OBJECTIVE:
The listing below should be printed exactly, every line of it. Skip the pictures.

★ ★ ★

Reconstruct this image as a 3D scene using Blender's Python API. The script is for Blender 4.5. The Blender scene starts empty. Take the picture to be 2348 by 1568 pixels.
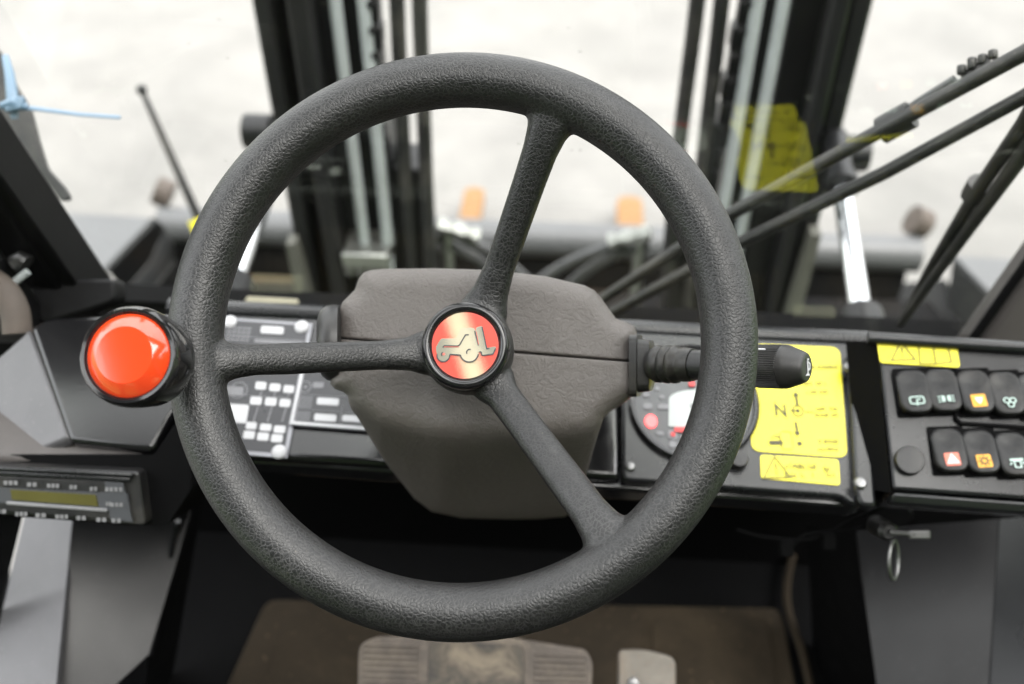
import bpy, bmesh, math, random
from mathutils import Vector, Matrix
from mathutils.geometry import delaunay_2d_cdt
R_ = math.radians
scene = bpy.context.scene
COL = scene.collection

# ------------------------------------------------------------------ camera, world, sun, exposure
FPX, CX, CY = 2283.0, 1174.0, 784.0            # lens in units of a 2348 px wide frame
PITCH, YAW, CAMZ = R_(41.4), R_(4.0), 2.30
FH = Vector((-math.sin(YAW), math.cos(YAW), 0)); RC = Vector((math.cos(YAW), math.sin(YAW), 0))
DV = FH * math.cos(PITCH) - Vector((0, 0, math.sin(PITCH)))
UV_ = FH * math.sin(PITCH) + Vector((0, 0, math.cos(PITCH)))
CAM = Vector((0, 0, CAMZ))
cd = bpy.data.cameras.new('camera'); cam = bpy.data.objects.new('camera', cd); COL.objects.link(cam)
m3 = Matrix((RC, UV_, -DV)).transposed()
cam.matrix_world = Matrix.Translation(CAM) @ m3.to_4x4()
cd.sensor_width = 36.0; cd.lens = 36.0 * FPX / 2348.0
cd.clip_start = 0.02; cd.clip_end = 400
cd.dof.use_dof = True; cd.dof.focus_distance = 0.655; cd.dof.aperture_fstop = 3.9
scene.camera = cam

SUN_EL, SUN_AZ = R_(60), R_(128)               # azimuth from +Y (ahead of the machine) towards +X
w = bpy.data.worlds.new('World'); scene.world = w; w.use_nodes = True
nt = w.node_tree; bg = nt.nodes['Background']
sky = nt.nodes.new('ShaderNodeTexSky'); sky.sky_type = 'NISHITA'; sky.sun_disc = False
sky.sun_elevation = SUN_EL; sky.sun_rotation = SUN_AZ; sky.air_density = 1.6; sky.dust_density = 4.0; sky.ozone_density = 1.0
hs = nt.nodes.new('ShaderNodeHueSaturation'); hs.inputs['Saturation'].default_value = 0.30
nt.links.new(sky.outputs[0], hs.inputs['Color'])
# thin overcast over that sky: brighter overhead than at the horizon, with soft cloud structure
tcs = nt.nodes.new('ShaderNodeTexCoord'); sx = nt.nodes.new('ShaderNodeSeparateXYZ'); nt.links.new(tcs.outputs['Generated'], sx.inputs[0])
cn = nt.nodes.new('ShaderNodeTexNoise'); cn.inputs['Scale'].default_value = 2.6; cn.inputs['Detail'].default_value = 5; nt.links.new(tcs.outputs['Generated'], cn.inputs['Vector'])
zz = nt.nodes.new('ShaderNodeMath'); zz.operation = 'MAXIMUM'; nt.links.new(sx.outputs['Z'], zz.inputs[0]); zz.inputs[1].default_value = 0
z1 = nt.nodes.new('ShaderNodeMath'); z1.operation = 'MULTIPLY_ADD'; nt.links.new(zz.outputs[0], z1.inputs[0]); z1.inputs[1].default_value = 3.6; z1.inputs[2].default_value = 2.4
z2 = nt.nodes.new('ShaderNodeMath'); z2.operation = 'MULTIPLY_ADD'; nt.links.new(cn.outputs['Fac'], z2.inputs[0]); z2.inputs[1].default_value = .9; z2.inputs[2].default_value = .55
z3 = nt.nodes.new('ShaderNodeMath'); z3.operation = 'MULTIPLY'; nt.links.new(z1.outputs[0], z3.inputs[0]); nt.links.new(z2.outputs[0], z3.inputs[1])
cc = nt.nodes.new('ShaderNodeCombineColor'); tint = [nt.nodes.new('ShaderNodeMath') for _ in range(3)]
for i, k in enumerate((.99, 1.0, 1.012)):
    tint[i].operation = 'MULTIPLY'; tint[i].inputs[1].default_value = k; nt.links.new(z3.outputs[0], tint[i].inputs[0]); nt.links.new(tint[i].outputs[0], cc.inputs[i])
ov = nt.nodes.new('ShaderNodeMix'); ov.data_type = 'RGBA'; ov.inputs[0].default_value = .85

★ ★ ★

ANSWER TO THIS EXERCISE:
Reconstruct this image as a 3D scene using Blender's Python API. The script is for Blender 4.5. The Blender scene starts empty. Take the picture to be 2348 by 1568 pixels.
import bpy, bmesh, math, random
from mathutils import Vector, Matrix
from mathutils.geometry import delaunay_2d_cdt
R_ = math.radians
scene = bpy.context.scene
COL = scene.collection

# ------------------------------------------------------------------ camera, world, sun, exposure
FPX, CX, CY = 2283.0, 1174.0, 784.0            # lens in units of a 2348 px wide frame
PITCH, YAW, CAMZ = R_(41.4), R_(4.0), 2.30
FH = Vector((-math.sin(YAW), math.cos(YAW), 0)); RC = Vector((math.cos(YAW), math.sin(YAW), 0))
DV = FH * math.cos(PITCH) - Vector((0, 0, math.sin(PITCH)))
UV_ = FH * math.sin(PITCH) + Vector((0, 0, math.cos(PITCH)))
CAM = Vector((0, 0, CAMZ))
cd = bpy.data.cameras.new('camera'); cam = bpy.data.objects.new('camera', cd); COL.objects.link(cam)
m3 = Matrix((RC, UV_, -DV)).transposed()
cam.matrix_world = Matrix.Translation(CAM) @ m3.to_4x4()
cd.sensor_width = 36.0; cd.lens = 36.0 * FPX / 2348.0
cd.clip_start = 0.02; cd.clip_end = 400
cd.dof.use_dof = True; cd.dof.focus_distance = 0.655; cd.dof.aperture_fstop = 3.9
scene.camera = cam

SUN_EL, SUN_AZ = R_(60), R_(128)               # azimuth from +Y (ahead of the machine) towards +X
w = bpy.data.worlds.new('World'); scene.world = w; w.use_nodes = True
nt = w.node_tree; bg = nt.nodes['Background']
sky = nt.nodes.new('ShaderNodeTexSky'); sky.sky_type = 'NISHITA'; sky.sun_disc = False
sky.sun_elevation = SUN_EL; sky.sun_rotation = SUN_AZ; sky.air_density = 1.6; sky.dust_density = 4.0; sky.ozone_density = 1.0
hs = nt.nodes.new('ShaderNodeHueSaturation'); hs.inputs['Saturation'].default_value = 0.30
nt.links.new(sky.outputs[0], hs.inputs['Color'])
# thin overcast over that sky: brighter overhead than at the horizon, with soft cloud structure
tcs = nt.nodes.new('ShaderNodeTexCoord'); sx = nt.nodes.new('ShaderNodeSeparateXYZ'); nt.links.new(tcs.outputs['Generated'], sx.inputs[0])
cn = nt.nodes.new('ShaderNodeTexNoise'); cn.inputs['Scale'].default_value = 2.6; cn.inputs['Detail'].default_value = 5; nt.links.new(tcs.outputs['Generated'], cn.inputs['Vector'])
zz = nt.nodes.new('ShaderNodeMath'); zz.operation = 'MAXIMUM'; nt.links.new(sx.outputs['Z'], zz.inputs[0]); zz.inputs[1].default_value = 0
z1 = nt.nodes.new('ShaderNodeMath'); z1.operation = 'MULTIPLY_ADD'; nt.links.new(zz.outputs[0], z1.inputs[0]); z1.inputs[1].default_value = 3.6; z1.inputs[2].default_value = 2.4
z2 = nt.nodes.new('ShaderNodeMath'); z2.operation = 'MULTIPLY_ADD'; nt.links.new(cn.outputs['Fac'], z2.inputs[0]); z2.inputs[1].default_value = .9; z2.inputs[2].default_value = .55
z3 = nt.nodes.new('ShaderNodeMath'); z3.operation = 'MULTIPLY'; nt.links.new(z1.outputs[0], z3.inputs[0]); nt.links.new(z2.outputs[0], z3.inputs[1])
cc = nt.nodes.new('ShaderNodeCombineColor'); tint = [nt.nodes.new('ShaderNodeMath') for _ in range(3)]
for i, k in enumerate((.99, 1.0, 1.012)):
    tint[i].operation = 'MULTIPLY'; tint[i].inputs[1].default_value = k; nt.links.new(z3.outputs[0], tint[i].inputs[0]); nt.links.new(tint[i].outputs[0], cc.inputs[i])
ov = nt.nodes.new('ShaderNodeMix'); ov.data_type = 'RGBA'; ov.inputs[0].default_value = .85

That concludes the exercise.